As it has been since Showalter came to town, the Orioles are going to have to rely on dingers and FIP-defying ERAs, but it's hard to find proper causation in forfeiting a first-round pick or needlessly adding to an already record-breaking payroll when the remaining market dittos your current disposal.

I can see why Tyler Wilson wouldn't energize a fanbase, but I thought he pitched well in limited action. Like Gallardo and Fister, he doesn't strike out the opposition and is reliant on weak, effective contact, but he has a mound presence to him and an understanding of how to pitch that mimics Orioles' pitchers on their best of days. I'd rather see the O's test the waters with Wilson than add a veteran pitcher because sometimes, as my dad would say, the best move is the one you don't make.

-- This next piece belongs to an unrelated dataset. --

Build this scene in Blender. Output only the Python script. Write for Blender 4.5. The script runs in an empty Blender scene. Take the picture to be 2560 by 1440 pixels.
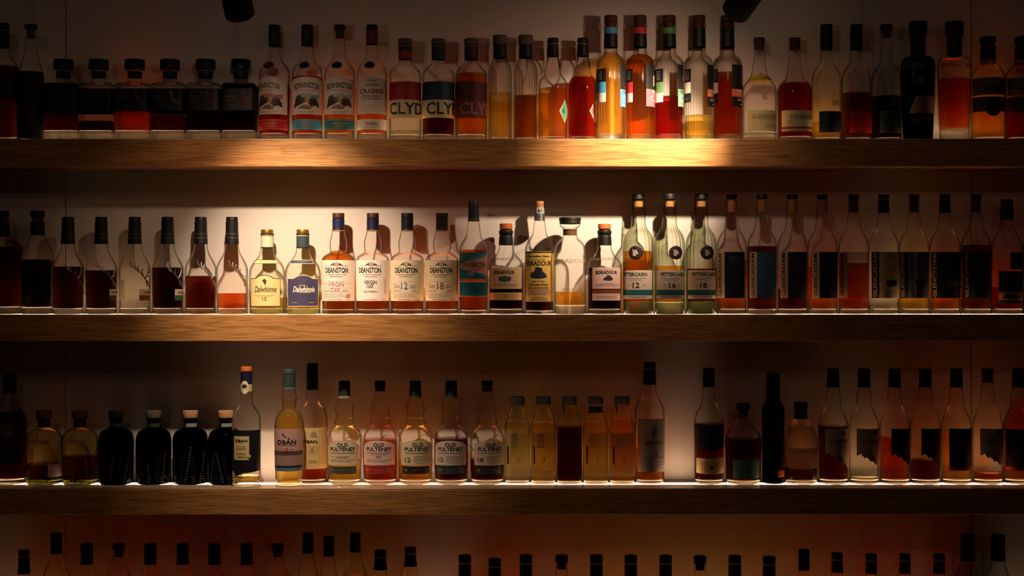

It also isn't farfetched to expect Tillman and Gonzalez to bounce back somewhat, seeing as how it couldn't get any worse. Jimenez has the stuff to pitch at a Gallardo-like appearance, and as most of you know, I'm a Kevin Gausman fanboy. While that does leave one vacant hole in the Orioles rotation, there is surely an in-house candidate or soon-to-be-made-available someone, somewhere, somehow to fill the void. It really wouldn't surprise me if Duquette's plan all along was to target the likes of Davis and O'Day while banking on a return to form from Tillman and Gonzalez, as well as the benefit of Gausman as a full-time starter. He isn't much for words, but Duquette does tend to mix in surprises with a heady approach.

I mean, look at that face? Do we ever know what to expect from that sour grape? In what is the new "Oriole Way", the success of the club hasn't originated from the rotation being something it isn't, it simply has been what it is capable of: being good enough.

2016 doesn't look to be much different.